En París, no podría haber atravesado con éxito esos cinco años de ilusiones, deslumbramientos, pero también desesperanzas y confusión, sin la fidelidad a toda prueba de quienes soportaron mis humores cambiantes, periodos de hermetismo y obsesiones irrefrenables: Nils Graber, Elena Ussoltseva, María Domínguez, Victor Barbat, Lars Halvorsen, Kaja Jenssen, Olivier Lebrun, Giancarlo Tursi, Celia Hecq, Sylvain Duffraise, Sophie Monzikoff y Stéphane Patin. Eugenia Palieraki, cuya inteligencia misteriosa y desbordante ejerció como un aguijón invaluable para mis reflexiones en ciernes, no solo se transformó en esos años en una amiga como pocas, sino que siempre reservó en su mente ocupada un espacio para mí cuando precisé su ayuda sin condiciones. Imposible dejar de mencionar a mis dos directores de tesis, Marie-Pierre Rey y Alfredo Riquelme, quienes leyeron los bocetos inciertos de este libro y contribuyeron extraordinariamente a mejorar sus imperfecciones. Sin el respaldo permanente y las relecturas minuciosas de quienes tuve la suerte de tener como directores de doctorado, habría sido mucho más arduo llevar a cabo este trabajo. Las lectura con ojo crítico y constructivo de los demás miembros del jurado de mi tesis, Annick Lempérière, Alvar de la Llosa y Manuel Gárate, resultaron esenciales para la posterior reelaboración de mi trabajo. Tanto sus agudas miradas como sus estimulantes incitaciones me impulsaron a evaluar una futura publicación. Fue en Francia que emprendí mi primera estadía en Cuba, isla de gente maravillosa a la que mis cuatro viajes me han dado la suerte infinita de conocer: Jorge Fornet, de la Casa de las Américas, Myrtha Díaz, de los Archivos del Minrex, Servando Valdés, Belkis Quesada y Conchita Allende del Instituto de Historia, mis amigas/os Beatriz, Luis Armando, Yoss, Dania, Laura, mi querida Bertica y su familia de gente buena.

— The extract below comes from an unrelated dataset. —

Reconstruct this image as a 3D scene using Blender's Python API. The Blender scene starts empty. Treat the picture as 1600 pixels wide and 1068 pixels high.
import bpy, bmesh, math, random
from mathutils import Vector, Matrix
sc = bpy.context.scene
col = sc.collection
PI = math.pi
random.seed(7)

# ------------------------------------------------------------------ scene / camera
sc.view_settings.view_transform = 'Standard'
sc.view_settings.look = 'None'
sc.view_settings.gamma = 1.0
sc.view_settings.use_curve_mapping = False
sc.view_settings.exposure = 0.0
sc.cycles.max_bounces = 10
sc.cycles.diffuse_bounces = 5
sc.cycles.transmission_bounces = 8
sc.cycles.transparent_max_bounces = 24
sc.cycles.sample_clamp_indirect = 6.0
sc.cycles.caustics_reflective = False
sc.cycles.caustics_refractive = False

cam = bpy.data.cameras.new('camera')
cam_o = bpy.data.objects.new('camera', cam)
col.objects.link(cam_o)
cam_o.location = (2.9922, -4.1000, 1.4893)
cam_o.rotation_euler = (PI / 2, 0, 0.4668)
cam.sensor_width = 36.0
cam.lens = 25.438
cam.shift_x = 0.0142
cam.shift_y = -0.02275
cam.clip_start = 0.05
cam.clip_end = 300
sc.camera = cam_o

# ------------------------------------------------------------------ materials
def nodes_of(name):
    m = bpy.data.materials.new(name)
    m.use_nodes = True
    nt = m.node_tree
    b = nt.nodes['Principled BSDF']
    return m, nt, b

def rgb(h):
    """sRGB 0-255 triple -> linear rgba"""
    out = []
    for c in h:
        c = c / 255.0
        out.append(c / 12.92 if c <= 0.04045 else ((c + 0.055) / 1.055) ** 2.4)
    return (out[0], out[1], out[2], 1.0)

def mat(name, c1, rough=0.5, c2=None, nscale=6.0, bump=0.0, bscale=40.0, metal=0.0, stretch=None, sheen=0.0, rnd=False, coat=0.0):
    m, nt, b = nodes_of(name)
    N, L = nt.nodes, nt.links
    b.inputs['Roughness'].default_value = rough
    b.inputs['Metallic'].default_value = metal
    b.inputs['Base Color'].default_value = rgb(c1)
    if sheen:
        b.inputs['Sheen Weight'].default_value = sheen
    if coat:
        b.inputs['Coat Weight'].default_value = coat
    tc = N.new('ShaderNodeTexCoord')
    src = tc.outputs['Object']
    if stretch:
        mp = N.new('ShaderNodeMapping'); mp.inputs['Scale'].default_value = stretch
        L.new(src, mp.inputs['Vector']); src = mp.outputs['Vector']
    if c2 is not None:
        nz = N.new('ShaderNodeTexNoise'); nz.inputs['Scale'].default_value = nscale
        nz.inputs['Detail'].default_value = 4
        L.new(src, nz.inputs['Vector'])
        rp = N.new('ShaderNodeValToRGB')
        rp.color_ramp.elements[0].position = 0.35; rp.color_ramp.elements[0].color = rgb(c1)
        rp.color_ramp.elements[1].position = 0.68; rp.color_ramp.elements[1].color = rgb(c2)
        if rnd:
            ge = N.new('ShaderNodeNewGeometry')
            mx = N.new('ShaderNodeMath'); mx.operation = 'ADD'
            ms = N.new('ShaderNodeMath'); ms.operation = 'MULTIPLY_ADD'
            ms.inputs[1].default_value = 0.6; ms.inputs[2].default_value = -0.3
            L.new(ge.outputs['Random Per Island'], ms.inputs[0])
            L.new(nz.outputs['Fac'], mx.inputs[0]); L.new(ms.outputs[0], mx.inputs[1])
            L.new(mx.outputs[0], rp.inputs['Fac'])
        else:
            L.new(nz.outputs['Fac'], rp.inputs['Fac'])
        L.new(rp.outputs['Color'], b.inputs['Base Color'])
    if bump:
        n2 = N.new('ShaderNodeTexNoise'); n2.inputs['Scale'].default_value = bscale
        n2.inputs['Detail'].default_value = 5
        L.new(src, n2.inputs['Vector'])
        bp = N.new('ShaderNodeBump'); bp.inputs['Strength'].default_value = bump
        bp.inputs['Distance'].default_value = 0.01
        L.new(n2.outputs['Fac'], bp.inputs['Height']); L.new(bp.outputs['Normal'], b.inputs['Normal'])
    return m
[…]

De regreso a Bélgica, esta vez para embarcarme en un posdoctorado en la Universidad de Gante, pude descubrir la bella ciudad flamenca desde la cual tanteo hoy estas líneas gracias a mi colega Dieter Bruneel, prematuramente fulminado por una crisis insoportable e injusta a la edad innombrable de 26 años. ¡Cuántas veces, querido Dieter, comentamos el contenido de estas páginas durante nuestros singulares encuentros en los que no había tema prohibido ni misterio que no nos aventurábamos a abordar! Lo mínimo que puedo hacer hoy es dedicar este libro a tu memoria.

Eric Vanhaute, mi director de investigación en Gante, hizo prueba de una notable disposición y entusiasmo hacia mi trabajo y, con una humanidad poco frecuente en el frenesí incombustible que se apodera de las aulas universitarias, me brindó la privilegiada oportunidad de enseñar un seminario sobre revoluciones que ha moldeado significativamente mi postura intelectual. Hanne Cottyn, quien me impulsó a postular a la beca de la Universidad de Gante y logró amenizar tantas de mis jornadas de trabajo en las curiosas oficinas del UFO, es hoy una amiga espléndida que tampoco puedo dejar de mencionar. De la misma manera, inadmisible sería pasar por alto a mis colegas de Gante: Ricardo Ayala, Gillian Mathys, Torsten Feys, Violette Pouillard, Marie-Gabrielle Verbergt, Michael Limberger, Rafaël Verbuyst, Maïté Van Vyve, Laura Nys, Davide Cristoferi, Tobit Vandamme; sin olvidar a mis camaradas de la red Encuentro, con quienes compartimos la ilusión de mantener vivo el espíritu latinoamericano en estas tierras lejanas: Joren Janssens, Tessa Boeykens, Eva Willems, Sebastián de la Rosa, Allan Souza.

Ni un atisbo de este libro habría visto la luz si no fuera por la maravillosa familia con la que tuve la aleatoria bendición de nacer. Mi padre Oneglio Pedemonte, el primero y el más fiel de mis hinchas en el campo historiográfico, mi hermana Caroline, quien me rindió un inmenso favor al ofrecerse como sagaz lectora de una primera versión de este libro, mis hermanos Mathieu y Benjamin, mi tía María Mercedes, son todos piezas fundamentales de mi existencia que a la distancia atesoro en mi corazón como mi mayor fortuna. Con mi madre, Marie-Anne Lavis, albergo la más honda gratitud. La cantidad incalculable de horas que me dedicó cuando delineaba, en francés, los primeros apuntes de este libro, así como su paciencia ante mis cíclicas fases de desaliento, son un testimonio perenne de su infinita fidelidad y apego a la familia.

Para terminar, no puedo dejar de agradecer desde la profundidad de mi alma a Vincent Notay, quien ha acompañado mis pasos durante este último año de turbulencias inesperadas (incluido el brutal confinamiento desde el cual cierro este libro), episodios dolorosos y las incertidumbres propias del oficio, pero que a fin de cuentas ha sido también uno de los más felices de mi vida.